> **Instructions for the task**: From the line containing "1), M['soil'], True, GD)" through the last line of the data, return those lines exactly as written and nothing more.

> **Dataset section**:
□ □ □ □ □ □ □

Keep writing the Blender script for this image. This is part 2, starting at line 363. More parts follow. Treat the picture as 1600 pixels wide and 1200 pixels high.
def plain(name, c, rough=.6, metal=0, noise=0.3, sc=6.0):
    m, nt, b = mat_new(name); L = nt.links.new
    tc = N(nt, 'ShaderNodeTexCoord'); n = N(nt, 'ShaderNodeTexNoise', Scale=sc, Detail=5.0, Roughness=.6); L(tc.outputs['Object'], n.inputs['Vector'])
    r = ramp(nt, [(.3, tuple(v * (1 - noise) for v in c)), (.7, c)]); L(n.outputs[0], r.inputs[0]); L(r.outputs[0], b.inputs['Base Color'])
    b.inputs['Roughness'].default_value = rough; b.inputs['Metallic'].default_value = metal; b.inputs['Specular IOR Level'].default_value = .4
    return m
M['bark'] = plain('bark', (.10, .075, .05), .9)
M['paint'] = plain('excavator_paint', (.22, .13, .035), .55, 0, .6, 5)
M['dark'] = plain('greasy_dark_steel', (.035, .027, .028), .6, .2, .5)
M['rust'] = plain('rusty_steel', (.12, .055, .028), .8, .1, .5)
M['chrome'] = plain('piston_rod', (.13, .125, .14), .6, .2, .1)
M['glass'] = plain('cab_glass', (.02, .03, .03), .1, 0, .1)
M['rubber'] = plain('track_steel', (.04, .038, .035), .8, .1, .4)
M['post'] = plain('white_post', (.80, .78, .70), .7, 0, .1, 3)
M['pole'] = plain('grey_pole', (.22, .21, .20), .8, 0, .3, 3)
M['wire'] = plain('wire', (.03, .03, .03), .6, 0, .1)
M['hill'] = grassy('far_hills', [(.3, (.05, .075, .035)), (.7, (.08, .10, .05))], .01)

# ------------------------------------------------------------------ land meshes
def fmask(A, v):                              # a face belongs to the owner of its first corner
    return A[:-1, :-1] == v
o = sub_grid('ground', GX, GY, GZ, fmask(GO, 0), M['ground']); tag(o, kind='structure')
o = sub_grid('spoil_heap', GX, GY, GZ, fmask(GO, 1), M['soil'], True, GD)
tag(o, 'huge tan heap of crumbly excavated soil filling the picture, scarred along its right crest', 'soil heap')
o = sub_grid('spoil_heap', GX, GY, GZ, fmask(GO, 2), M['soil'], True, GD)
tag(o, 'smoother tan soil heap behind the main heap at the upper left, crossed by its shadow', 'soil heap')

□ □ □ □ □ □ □

> **Expected output**:
o = sub_grid('spoil_heap', GX, GY, GZ, fmask(GO, 1), M['soil'], True, GD)
tag(o, 'huge tan heap of crumbly excavated soil filling the picture, scarred along its right crest', 'soil heap')
o = sub_grid('spoil_heap', GX, GY, GZ, fmask(GO, 2), M['soil'], True, GD)
tag(o, 'smoother tan soil heap behind the main heap at the upper left, crossed by its shadow', 'soil heap')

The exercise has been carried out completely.